> Task input:
+ + + + +
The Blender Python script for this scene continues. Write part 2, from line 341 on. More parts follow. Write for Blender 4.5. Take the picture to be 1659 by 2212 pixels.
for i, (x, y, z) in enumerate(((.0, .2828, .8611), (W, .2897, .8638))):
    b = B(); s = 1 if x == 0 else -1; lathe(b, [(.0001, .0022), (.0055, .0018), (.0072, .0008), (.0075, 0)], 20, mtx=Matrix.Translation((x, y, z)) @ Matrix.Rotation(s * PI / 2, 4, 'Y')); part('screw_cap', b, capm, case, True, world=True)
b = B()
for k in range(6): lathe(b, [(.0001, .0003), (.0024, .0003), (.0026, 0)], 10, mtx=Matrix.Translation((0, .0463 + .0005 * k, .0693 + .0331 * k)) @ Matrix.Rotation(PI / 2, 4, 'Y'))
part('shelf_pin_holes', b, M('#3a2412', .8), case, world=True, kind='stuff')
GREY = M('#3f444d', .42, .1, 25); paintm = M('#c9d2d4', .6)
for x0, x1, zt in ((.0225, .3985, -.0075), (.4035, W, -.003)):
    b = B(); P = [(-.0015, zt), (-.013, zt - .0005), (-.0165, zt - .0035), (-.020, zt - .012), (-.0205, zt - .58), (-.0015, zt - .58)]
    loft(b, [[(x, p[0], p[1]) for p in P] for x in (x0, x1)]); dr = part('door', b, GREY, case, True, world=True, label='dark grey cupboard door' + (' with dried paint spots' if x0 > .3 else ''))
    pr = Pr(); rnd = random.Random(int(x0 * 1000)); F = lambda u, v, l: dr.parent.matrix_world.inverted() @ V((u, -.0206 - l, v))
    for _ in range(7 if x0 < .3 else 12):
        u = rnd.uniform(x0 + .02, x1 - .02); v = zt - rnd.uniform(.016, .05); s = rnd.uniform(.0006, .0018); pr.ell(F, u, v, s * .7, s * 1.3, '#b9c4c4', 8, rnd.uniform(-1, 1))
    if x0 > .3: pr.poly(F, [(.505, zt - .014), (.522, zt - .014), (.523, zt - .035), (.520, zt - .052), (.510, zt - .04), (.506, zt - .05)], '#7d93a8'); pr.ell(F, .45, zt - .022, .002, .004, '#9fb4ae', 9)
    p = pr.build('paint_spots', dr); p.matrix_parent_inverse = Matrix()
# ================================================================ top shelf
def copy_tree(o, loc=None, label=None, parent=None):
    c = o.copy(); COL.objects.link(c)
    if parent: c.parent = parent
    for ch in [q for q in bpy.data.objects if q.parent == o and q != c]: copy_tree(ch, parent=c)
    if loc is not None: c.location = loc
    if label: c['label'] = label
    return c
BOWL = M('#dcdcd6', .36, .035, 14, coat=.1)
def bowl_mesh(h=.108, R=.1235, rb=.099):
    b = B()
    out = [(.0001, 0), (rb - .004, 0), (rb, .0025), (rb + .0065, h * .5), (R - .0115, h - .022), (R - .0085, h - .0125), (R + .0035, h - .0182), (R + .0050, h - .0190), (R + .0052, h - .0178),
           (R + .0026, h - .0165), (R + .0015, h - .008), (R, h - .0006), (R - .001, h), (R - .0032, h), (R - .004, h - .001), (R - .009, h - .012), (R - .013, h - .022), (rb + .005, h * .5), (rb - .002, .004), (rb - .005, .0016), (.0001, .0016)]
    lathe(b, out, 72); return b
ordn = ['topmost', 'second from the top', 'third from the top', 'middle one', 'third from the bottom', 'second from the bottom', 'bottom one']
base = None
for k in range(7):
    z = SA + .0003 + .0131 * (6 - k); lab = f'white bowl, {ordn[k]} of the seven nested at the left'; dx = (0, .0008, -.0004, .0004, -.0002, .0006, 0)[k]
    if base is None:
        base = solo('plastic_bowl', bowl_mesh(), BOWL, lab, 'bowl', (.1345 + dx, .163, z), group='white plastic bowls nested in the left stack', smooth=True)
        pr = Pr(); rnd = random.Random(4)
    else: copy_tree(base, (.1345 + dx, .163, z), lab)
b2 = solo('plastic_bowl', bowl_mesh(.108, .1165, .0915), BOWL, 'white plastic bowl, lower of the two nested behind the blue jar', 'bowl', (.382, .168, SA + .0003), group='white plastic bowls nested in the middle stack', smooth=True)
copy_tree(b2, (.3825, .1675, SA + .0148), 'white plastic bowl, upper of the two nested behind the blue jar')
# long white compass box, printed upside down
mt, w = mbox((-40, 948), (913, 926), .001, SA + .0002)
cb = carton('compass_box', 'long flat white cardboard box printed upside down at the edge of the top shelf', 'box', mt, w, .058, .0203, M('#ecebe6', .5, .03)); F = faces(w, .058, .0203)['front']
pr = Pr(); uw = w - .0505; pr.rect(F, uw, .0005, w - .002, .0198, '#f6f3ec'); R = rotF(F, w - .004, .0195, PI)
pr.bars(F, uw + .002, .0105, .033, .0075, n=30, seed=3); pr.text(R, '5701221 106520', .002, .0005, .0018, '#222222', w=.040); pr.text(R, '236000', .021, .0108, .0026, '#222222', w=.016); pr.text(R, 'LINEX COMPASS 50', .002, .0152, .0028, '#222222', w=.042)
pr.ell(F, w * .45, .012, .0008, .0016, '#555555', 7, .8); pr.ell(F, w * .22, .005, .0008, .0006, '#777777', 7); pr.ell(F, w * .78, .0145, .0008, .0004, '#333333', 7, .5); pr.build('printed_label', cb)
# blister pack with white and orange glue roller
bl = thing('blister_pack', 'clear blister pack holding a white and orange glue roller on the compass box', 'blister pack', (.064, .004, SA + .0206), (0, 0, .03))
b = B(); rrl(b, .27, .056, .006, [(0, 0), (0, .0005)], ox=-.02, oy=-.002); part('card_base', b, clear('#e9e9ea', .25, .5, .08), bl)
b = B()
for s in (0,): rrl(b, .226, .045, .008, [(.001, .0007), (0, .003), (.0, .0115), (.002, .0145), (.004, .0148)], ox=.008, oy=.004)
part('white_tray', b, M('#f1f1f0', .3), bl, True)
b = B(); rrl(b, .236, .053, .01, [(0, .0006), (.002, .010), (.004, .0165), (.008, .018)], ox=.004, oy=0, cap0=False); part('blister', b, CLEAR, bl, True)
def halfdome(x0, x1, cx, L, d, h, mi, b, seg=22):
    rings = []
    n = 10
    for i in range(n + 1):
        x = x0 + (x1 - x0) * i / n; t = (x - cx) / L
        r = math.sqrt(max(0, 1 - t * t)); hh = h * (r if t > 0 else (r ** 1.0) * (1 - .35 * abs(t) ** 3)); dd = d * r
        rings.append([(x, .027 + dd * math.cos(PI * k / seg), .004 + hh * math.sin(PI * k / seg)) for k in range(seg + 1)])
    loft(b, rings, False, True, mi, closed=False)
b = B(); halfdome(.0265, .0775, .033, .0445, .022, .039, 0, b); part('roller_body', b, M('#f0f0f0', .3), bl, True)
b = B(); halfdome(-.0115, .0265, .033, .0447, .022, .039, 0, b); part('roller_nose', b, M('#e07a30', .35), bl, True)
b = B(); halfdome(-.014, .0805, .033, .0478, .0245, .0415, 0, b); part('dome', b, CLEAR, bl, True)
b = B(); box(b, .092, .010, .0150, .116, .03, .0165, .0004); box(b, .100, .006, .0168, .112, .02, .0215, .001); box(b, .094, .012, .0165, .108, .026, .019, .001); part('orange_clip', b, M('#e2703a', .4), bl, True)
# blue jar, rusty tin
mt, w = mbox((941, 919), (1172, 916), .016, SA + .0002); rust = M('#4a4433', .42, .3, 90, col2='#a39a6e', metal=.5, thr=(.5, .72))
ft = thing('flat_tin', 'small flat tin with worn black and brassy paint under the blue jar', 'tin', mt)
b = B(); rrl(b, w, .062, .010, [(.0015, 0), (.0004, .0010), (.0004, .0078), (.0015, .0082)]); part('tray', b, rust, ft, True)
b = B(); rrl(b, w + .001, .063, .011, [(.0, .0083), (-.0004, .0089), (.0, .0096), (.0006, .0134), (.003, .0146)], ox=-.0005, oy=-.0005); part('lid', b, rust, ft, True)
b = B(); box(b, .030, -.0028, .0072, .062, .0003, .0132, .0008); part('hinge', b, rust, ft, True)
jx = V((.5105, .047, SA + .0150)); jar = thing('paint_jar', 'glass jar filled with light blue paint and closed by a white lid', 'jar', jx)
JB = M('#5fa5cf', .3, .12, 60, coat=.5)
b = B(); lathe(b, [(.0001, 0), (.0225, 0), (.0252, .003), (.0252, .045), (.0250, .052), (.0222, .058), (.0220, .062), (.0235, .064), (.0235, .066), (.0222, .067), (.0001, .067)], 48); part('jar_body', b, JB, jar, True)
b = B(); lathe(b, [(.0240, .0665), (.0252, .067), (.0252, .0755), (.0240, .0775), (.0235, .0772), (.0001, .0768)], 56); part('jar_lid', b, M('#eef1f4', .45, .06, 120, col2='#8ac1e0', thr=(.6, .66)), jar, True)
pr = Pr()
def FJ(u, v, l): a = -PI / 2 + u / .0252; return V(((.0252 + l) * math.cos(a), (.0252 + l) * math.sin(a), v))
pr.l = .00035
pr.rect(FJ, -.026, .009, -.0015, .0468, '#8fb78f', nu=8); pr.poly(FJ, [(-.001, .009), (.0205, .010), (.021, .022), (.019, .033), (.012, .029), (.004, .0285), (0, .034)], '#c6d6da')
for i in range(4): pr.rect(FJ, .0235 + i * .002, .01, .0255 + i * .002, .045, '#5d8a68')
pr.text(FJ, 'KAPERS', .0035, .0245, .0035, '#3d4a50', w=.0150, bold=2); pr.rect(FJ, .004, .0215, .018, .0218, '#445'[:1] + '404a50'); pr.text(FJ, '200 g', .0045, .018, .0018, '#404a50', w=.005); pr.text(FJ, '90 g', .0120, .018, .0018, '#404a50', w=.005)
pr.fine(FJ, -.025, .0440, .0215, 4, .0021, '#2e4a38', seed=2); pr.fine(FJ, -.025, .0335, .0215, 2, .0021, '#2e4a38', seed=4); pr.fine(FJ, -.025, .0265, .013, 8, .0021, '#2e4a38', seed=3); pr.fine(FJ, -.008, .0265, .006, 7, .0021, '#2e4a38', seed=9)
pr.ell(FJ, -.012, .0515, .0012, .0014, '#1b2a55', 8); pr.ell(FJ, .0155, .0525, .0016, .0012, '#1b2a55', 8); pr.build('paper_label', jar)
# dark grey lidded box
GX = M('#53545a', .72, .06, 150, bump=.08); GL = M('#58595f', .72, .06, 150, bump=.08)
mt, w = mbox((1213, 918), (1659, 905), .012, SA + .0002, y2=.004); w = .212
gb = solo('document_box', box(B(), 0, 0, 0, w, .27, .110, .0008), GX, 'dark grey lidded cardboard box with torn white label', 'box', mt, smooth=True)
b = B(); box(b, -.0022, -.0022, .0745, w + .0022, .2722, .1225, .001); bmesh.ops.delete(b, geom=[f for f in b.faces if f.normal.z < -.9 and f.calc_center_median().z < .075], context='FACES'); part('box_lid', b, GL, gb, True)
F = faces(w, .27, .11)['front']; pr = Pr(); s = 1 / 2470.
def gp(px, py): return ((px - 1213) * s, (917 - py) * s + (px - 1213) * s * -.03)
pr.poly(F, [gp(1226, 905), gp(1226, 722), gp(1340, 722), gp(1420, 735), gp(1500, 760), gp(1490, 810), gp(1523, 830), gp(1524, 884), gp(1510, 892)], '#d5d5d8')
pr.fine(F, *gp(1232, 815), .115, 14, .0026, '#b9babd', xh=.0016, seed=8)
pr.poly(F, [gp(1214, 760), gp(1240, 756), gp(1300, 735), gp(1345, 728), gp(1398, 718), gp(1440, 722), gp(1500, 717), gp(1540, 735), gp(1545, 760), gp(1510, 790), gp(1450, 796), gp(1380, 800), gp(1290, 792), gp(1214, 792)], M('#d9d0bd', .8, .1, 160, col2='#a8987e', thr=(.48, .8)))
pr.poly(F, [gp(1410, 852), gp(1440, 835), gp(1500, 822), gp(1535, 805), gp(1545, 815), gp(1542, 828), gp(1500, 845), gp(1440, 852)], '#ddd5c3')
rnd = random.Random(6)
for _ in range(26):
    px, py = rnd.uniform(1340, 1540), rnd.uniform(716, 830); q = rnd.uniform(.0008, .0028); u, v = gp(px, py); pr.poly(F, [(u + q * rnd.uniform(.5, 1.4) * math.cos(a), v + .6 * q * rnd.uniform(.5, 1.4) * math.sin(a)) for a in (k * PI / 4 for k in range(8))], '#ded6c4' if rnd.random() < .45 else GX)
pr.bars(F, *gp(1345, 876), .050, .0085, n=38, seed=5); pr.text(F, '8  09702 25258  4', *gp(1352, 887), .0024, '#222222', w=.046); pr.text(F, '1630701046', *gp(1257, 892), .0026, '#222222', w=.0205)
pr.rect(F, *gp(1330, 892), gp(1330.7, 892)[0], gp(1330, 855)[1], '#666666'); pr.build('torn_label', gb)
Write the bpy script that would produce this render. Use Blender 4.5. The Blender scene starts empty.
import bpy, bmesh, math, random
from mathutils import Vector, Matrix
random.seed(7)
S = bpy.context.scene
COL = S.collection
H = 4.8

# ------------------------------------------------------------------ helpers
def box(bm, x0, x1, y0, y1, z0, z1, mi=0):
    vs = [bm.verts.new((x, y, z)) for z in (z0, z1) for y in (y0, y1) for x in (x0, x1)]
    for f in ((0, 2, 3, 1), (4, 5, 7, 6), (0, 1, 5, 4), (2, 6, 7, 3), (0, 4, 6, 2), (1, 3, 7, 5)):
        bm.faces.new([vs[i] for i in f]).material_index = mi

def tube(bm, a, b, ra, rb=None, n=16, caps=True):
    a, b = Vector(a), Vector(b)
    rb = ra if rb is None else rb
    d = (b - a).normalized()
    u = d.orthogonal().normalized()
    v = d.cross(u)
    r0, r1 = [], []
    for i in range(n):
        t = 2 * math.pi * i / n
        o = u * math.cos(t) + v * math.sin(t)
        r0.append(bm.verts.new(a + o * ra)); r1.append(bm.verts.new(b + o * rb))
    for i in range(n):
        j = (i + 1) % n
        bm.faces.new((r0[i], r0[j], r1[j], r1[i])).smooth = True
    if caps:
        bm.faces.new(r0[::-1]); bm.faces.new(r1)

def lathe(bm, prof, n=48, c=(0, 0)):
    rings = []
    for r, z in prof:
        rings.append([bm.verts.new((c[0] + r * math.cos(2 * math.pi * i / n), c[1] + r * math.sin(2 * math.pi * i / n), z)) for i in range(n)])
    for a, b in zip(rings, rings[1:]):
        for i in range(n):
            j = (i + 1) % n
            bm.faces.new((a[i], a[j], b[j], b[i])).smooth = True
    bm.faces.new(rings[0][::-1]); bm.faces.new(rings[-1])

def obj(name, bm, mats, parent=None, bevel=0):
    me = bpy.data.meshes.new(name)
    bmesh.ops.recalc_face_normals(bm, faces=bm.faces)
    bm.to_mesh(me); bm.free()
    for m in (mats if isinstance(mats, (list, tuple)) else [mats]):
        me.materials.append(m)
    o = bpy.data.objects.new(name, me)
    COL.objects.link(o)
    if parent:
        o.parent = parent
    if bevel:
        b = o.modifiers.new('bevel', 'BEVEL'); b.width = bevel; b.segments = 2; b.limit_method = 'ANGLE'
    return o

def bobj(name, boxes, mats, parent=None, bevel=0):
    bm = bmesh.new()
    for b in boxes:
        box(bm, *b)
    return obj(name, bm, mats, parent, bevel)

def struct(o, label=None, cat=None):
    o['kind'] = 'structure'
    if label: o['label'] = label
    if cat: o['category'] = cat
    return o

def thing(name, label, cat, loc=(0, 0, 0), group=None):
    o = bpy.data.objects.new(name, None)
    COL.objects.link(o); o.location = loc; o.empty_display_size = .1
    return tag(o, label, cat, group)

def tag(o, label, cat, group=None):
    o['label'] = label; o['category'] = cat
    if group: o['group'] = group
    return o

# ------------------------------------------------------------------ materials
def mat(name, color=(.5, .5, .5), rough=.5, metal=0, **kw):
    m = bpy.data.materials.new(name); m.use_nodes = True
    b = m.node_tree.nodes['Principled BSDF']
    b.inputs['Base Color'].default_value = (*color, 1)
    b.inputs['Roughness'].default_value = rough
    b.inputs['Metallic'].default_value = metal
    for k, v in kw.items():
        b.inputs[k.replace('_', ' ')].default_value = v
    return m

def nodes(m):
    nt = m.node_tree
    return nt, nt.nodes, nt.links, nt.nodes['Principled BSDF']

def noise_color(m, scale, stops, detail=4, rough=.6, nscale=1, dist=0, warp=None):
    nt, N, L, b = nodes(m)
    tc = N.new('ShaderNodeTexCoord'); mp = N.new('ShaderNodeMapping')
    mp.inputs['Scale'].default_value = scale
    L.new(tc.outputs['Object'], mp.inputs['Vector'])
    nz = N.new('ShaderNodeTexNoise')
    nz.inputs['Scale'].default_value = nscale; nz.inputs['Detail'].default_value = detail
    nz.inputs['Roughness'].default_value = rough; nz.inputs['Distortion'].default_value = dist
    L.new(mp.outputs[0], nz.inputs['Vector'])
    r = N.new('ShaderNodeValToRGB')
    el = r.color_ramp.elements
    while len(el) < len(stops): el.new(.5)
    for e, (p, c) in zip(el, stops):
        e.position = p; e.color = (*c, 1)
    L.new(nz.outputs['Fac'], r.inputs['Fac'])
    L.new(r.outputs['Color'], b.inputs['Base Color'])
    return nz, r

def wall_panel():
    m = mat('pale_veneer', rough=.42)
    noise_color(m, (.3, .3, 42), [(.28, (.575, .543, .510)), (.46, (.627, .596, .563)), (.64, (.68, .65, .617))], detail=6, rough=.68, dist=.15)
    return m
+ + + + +
> Job: Copy every line above that includes the string "from".

> Full response:
The Blender Python script for this scene continues. Write part 2, from line 341 on. More parts follow. Write for Blender 4.5. Take the picture to be 1659 by 2212 pixels.
ordn = ['topmost', 'second from the top', 'third from the top', 'middle one', 'third from the bottom', 'second from the bottom', 'bottom one']
from mathutils import Vector, Matrix